Thank you so much I was going to go out shopping for cookie and treat ingredients tomorrow so now I will revamp my list for rolos instead.
 

moreluck

golden ticket member
I love this idea.....looks like a mason jar of m&ms, sure to disappoint a teenager....then in the middle is a $100 dollar bill in a t.p. roll. ($10 shown here.) for smartasses who will say something.
Happy shopping!
 

moreluck

golden ticket member
Ten Signs your kids don't like their presents...

10. There's something half-hearted about the way they say, "Oh
wow -- Q- Tips".

9. They spend Christmas morning making up games involving
wrapping paper.

8. They hire a Gambino family hit man to break Santa's kneecaps.

7. You see them trying to shove everything back up the chimney.

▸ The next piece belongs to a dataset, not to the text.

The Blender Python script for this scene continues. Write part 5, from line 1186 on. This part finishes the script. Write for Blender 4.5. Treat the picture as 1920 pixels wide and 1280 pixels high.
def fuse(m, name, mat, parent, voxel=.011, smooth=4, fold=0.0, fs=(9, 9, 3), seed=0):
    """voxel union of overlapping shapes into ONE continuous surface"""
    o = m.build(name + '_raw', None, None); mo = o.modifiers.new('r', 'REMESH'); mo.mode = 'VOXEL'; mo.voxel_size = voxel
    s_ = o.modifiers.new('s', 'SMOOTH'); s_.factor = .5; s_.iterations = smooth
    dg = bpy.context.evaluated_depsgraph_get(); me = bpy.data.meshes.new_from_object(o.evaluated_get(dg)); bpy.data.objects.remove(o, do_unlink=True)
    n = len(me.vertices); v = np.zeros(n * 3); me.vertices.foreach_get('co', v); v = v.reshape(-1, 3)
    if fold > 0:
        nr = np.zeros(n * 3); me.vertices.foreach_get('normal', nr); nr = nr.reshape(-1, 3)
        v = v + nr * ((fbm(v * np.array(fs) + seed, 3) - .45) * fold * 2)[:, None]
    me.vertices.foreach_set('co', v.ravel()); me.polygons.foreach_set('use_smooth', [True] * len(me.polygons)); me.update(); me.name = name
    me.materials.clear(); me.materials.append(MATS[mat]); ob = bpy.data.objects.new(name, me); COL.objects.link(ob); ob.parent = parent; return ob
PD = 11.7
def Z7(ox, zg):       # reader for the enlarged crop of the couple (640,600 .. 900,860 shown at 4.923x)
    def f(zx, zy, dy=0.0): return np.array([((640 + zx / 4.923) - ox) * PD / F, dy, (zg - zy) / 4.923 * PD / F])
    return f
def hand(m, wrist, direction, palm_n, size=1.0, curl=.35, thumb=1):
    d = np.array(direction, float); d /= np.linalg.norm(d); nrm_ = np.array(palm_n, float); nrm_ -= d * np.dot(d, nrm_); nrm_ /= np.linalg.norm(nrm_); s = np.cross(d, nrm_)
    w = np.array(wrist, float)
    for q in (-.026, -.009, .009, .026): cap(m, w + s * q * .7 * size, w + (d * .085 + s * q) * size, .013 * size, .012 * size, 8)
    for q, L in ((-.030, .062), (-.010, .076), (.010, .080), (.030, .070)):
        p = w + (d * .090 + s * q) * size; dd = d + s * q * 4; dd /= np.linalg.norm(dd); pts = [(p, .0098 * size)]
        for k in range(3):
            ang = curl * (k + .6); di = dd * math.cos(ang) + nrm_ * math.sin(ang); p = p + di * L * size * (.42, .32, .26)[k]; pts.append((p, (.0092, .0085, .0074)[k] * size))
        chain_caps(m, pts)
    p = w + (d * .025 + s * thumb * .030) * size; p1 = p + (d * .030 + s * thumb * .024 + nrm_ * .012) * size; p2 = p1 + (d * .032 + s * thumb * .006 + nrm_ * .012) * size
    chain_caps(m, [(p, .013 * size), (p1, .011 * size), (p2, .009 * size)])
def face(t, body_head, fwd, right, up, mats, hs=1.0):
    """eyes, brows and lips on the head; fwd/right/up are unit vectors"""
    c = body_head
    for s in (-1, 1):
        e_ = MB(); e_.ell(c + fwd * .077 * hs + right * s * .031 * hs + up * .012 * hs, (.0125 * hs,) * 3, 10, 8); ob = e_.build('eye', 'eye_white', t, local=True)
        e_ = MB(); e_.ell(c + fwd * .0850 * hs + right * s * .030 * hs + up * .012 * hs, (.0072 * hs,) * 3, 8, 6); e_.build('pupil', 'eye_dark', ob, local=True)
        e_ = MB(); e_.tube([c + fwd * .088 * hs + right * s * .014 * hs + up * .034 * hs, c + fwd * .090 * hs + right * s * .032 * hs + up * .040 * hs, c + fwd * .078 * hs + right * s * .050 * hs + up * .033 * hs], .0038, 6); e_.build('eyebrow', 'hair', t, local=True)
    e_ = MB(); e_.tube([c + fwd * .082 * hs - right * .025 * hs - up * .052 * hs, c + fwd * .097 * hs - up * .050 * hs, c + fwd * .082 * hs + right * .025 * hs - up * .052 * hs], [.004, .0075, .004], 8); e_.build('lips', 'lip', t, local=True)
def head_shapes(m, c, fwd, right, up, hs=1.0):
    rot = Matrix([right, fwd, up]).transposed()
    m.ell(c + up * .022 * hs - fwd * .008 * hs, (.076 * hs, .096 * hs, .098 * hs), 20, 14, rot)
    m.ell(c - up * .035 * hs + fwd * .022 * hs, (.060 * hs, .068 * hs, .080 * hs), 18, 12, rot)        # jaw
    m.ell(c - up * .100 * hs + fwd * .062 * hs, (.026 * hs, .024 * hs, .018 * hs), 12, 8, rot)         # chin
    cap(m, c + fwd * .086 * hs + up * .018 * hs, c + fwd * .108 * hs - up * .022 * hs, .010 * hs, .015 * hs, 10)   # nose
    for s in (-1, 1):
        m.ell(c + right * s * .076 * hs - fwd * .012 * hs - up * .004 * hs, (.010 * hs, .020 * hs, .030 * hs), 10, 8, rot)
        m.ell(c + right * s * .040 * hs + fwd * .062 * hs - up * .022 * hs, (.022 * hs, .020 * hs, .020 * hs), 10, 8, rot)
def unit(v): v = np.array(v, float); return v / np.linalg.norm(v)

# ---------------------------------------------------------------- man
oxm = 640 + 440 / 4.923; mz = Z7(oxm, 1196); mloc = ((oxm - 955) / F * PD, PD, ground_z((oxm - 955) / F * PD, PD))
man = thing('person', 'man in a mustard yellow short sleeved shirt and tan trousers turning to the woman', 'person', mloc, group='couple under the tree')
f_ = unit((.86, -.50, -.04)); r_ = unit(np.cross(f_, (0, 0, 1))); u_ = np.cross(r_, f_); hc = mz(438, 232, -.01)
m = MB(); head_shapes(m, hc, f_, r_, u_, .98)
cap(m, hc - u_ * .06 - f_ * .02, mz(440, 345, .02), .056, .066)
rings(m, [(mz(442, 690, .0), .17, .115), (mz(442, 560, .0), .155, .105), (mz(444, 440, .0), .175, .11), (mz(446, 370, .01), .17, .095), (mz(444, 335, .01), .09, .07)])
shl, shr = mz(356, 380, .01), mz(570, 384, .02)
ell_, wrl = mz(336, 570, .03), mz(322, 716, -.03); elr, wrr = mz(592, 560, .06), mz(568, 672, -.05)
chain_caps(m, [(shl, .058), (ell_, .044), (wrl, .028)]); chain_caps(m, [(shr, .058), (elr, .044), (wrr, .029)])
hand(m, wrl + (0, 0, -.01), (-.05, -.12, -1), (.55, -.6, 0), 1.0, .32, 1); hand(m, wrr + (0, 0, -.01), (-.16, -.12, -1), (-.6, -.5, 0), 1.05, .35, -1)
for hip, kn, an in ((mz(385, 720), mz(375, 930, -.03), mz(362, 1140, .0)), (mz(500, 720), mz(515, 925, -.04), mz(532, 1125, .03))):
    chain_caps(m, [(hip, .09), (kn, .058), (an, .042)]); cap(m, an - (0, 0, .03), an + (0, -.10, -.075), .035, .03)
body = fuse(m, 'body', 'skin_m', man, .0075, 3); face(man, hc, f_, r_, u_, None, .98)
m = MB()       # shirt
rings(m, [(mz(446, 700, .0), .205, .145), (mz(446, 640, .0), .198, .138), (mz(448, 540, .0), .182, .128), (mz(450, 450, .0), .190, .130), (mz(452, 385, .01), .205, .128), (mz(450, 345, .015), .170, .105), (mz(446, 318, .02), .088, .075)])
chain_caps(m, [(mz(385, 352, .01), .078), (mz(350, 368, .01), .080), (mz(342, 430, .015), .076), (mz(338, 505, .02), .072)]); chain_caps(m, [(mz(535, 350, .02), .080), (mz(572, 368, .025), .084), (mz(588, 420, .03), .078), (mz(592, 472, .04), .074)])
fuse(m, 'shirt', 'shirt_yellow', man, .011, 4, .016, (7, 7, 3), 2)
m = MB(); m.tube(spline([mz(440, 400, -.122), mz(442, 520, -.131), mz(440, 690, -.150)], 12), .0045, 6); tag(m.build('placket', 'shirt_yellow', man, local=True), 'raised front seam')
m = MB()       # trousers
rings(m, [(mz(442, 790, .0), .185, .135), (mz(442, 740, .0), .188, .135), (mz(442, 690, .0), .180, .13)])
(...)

6. Spelled out in Legos on the front lawn are the words "You're
Cheap!!!".

5. Moments after they unwrap gifts, you see them for sale on
E-Bay.

4. Your son simply refuses to understand why you couldn't get him
two hours alone with Cindy Crawford.

3. They cite your gifts as a major factor in their decision to
convert to Islam.

2. You wake up and find the head of Elmo in your bed.

1. They ask, "Where'd you buy this stuff -- Crap `R' Us?"